The increase in the resolution of atmospheric models for numerical weather prediction and climate simulations allows for a more accurate description of the physical processes at urban scale. Furthermore, a common trend is occurring in most countries: the number of people living in towns keeps on growing remarkably, therefore it becomes increasingly important to study the living conditions in urban or metropolitan areas under demographic and climate change.

In these scenarios, the interest in properly modelling the physical processes in urban areas has gained wide attention in the research community. In particular, the convection-permitting atmospheric models, associated with urban parameterizations, are able to resolve the heterogeneity of cities with applications to heat stress assessment and the development of urban climate adaptation and mitigation strategies. In this perspective, a bulk urban canopy parameterization, TERRA_URB, has been developed for the multi-layer land surface scheme of the COSMO regional atmospheric model. This parameterization has already demonstrated to be able to accurately describe the overall properties of urban areas and to correctly reproduce the prominent urban meteorological characteristics for different European cities. Thus, in the framework of the transition from the COSMO model to the new Icosahedral Nonhydrostatic (ICON) Weather and Climate regional model, TERRA_URB needs to be implemented in ICON.

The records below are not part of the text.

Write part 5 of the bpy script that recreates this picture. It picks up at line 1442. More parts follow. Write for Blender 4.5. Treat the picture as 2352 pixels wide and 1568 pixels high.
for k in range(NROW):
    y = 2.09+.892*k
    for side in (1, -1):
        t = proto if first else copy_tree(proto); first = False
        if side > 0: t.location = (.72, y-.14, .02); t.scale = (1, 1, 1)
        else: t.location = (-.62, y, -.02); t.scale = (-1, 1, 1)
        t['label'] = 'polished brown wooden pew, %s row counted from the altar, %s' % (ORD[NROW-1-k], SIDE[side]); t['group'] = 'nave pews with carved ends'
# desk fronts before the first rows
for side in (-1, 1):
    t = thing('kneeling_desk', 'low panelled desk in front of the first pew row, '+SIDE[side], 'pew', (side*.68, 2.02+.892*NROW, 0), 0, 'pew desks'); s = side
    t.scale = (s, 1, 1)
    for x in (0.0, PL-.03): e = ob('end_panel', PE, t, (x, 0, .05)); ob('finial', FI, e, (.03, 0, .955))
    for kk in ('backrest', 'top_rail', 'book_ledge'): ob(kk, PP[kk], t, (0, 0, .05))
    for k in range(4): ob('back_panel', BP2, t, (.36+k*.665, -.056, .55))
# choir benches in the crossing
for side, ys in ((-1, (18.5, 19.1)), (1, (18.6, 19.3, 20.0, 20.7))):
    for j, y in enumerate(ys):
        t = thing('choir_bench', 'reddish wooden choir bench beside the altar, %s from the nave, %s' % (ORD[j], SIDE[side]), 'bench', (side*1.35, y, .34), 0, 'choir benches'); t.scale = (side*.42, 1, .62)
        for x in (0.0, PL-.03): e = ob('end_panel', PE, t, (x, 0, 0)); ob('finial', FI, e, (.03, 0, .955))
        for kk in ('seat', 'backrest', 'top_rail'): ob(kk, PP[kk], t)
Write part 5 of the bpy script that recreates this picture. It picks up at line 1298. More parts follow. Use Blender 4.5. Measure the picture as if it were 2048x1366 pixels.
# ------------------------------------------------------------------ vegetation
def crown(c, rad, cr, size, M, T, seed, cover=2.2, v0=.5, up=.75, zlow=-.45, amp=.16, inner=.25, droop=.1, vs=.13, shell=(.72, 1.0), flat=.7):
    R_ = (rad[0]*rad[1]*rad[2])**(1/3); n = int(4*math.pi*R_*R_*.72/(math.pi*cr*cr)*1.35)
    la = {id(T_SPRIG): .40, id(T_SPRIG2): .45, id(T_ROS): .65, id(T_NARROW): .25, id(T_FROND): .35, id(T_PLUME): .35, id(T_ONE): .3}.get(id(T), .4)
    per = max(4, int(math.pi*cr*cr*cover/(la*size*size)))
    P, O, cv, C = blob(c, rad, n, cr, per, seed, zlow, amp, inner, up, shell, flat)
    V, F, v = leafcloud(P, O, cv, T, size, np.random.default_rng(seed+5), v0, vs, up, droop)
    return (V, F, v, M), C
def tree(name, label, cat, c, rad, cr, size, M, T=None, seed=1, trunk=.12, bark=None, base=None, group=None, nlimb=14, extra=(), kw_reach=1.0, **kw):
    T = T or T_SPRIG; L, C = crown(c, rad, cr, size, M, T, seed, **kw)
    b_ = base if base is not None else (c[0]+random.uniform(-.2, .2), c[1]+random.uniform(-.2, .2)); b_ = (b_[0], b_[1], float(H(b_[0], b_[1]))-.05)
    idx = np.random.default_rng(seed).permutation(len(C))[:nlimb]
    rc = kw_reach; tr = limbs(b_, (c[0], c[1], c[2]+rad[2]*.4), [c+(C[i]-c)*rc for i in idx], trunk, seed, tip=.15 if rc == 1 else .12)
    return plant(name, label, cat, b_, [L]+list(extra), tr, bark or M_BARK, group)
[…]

In this work, we present the results for TERRA_URB in ICON-LAM (the limited area model version), for some cities of the Italian peninsula at a mesh size of 2 km. At this stage of the implementation, although further investigations in calibration and in the use of more realistic urban canopy parameters are needed, the preliminary results are really encouraging, since some urban key features are already properly represented, such as urban heat island and urban dry island phenomena. The comparison of these results with available observations is promising. Therefore, this work provides strong evidences regarding the added value of TERRA_URB to ICON in modelling the complex urban canopy interaction processes with the atmosphere.